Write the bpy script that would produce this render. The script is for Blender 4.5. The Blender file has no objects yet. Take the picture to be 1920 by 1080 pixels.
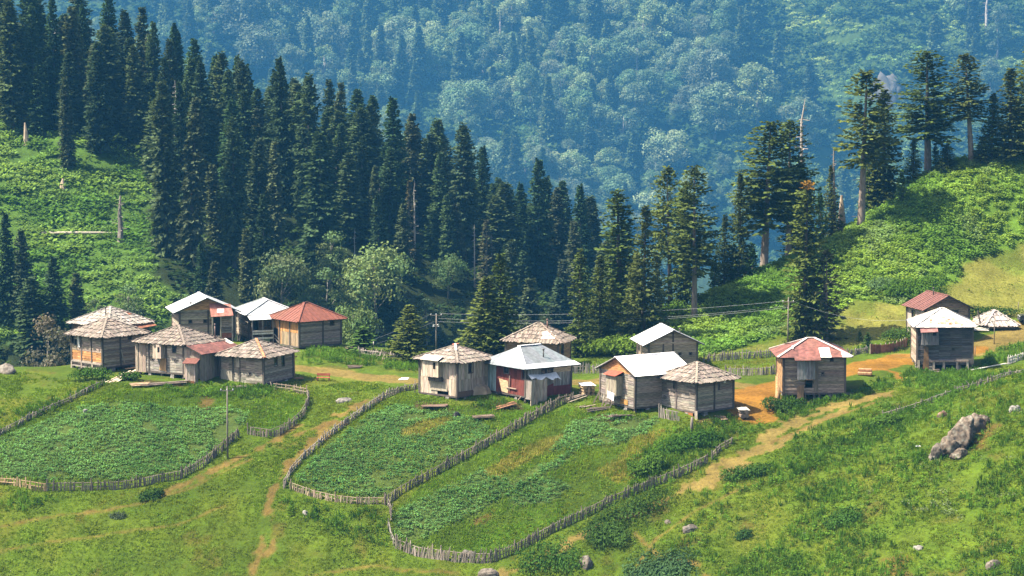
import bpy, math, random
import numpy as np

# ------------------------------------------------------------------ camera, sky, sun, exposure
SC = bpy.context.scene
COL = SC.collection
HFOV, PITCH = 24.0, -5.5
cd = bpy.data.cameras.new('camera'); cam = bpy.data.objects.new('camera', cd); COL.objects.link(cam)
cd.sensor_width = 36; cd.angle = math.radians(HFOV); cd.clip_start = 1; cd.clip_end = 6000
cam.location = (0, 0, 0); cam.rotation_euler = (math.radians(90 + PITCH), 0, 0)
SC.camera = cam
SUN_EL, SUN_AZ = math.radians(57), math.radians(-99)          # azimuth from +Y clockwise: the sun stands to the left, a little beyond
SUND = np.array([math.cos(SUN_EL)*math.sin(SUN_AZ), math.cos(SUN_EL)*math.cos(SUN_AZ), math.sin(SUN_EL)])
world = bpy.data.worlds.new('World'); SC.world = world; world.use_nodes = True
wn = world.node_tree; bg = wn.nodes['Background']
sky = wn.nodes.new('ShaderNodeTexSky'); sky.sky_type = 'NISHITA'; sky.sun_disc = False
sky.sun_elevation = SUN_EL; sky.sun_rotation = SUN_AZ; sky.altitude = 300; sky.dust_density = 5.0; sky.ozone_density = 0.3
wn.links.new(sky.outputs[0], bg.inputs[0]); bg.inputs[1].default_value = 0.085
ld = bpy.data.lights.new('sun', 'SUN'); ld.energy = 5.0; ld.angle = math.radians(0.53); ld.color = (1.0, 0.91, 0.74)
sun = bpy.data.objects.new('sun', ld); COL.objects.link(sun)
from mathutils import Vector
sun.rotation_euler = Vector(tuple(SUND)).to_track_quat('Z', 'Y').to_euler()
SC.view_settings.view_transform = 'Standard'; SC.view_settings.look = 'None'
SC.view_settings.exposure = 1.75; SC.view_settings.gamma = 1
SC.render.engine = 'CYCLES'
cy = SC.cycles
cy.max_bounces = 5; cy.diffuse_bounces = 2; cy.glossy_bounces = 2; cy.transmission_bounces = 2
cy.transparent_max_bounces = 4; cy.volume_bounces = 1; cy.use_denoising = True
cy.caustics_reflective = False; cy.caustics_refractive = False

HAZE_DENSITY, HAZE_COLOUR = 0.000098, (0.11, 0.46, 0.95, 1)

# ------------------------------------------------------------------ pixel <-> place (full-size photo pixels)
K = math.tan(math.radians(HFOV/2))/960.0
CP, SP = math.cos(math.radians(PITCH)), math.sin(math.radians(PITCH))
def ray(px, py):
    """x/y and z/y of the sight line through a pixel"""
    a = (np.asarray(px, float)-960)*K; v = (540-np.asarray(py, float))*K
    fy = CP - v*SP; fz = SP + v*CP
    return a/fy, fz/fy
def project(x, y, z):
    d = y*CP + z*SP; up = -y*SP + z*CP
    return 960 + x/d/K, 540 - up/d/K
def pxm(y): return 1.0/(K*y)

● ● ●

_The exercise_:
Give again exactly the lines running from the beginning of the material above through the line that contains "import numpy as np", and leave out every picture.

_Answer for the task_:
Write the bpy script that would produce this render. The script is for Blender 4.5. The Blender file has no objects yet. Take the picture to be 1920 by 1080 pixels.
import bpy, math, random
import numpy as np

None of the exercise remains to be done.